The FCA believes it is important that they measure the success of innovations in the sector, in order to determine progress and to see where improvements can be made. There are three measures they use to do this:

  • Can they see more innovation firms entering the market?
  • Is there greater innovation and competition by and between larger firms?
  • Are consumers benefiting from new innovations and competition?

Ultimately, the FCA is focussed on consumer outcomes and seeing how they react to innovations. They are heartened that the number of consumers who can benefit from services offered by innovative firms have increased in the space of a year from tens of thousands to millions.

The FCA believes that progress in innovations is good, and in spite of Brexit, the UK continues to be remain an attractive place for innovative firms to invest.

FUTURE OPPORTUNITIES AND CHALLENGES

The FCA is continually looking at ways it can evolve and progress innovation, both nationally and internationally. On a national level, for example, its Advice Unit is broadening the advice it offers to cover firms in the mortgage, general insurance and debt sectors. Additionally, they have just launched an open debate on the risks and benefits of distributed ledger technology.

Internationally, the FCA have recently signed co-operation agreements with their counterparts in China, Japan, Canada and Hong Kong with a view to transferring and sharing innovative ideas globally.

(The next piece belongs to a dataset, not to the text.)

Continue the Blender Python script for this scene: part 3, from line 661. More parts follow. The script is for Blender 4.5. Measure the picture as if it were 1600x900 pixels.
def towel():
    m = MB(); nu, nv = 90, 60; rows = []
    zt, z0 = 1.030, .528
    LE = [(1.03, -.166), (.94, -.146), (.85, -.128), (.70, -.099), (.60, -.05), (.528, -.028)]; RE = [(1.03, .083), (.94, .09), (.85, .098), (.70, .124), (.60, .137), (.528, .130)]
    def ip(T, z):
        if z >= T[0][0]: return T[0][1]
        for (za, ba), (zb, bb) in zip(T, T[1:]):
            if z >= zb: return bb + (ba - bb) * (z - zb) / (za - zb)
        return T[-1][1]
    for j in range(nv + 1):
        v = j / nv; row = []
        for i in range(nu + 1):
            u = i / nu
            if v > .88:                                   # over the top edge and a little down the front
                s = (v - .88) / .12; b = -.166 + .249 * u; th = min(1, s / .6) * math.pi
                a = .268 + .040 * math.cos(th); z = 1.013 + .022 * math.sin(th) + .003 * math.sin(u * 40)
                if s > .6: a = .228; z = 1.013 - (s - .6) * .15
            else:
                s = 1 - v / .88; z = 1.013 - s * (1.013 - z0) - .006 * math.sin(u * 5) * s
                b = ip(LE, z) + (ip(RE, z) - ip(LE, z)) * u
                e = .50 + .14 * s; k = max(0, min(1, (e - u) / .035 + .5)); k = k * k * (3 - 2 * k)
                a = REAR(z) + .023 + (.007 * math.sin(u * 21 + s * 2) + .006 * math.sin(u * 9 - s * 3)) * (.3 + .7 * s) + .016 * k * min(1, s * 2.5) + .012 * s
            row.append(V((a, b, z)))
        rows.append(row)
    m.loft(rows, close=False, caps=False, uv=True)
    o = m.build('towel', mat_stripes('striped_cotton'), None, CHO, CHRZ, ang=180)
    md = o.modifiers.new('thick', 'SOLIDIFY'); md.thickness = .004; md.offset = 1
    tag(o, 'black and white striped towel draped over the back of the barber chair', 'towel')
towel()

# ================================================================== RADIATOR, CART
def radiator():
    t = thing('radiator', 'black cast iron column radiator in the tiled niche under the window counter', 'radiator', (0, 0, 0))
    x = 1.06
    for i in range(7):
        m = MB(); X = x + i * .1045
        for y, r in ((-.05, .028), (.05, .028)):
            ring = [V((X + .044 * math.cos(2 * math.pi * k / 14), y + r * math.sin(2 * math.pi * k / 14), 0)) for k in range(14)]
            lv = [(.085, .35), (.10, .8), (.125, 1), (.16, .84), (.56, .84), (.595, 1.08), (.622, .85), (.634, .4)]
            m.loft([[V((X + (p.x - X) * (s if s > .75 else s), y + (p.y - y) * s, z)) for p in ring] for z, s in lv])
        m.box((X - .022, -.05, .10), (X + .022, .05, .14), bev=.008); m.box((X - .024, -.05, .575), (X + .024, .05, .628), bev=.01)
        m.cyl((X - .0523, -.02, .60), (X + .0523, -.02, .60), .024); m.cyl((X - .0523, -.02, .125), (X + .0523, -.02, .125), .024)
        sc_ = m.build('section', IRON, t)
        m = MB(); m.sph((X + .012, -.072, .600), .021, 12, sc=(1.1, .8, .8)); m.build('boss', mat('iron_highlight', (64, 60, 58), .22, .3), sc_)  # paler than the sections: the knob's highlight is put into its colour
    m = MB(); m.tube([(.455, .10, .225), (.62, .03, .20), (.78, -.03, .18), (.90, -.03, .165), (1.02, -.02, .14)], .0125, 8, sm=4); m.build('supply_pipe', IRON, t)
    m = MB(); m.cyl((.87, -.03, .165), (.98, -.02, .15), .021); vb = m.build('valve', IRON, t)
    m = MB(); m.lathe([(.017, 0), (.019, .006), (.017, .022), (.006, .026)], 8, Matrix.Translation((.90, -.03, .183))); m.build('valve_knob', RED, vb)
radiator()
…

However, as innovation expands and develops, there could be a risk that if different jurisdictions set up their own regulatory testing programmes, with different standards and procedures, a ‘Wild West’ scenario could emerge. This goes against the FCA’s drive for diminishing risk for consumers.

The FCA is also concerned that there could be reputational and trust risks in financial innovation if there are examples of global failures in the future. But, despite these concerns, they believe that by co-operating internationally and sharing the principles of good innovation, the reputation and success of the industry is safe.

CONCLUSION

The FCA is committed to supporting innovation by simplifying and removing regulatory barriers, as long as it offers better outcomes for consumers and it is proud of the role it is taking in this field. It views its approach as bold and is not afraid of breaking new ground, eg. its regulatory sandbox was the first of its kind.

The FCA is calling on firms to continue to push the boundaries of innovation and urges them to come forward with their ideas.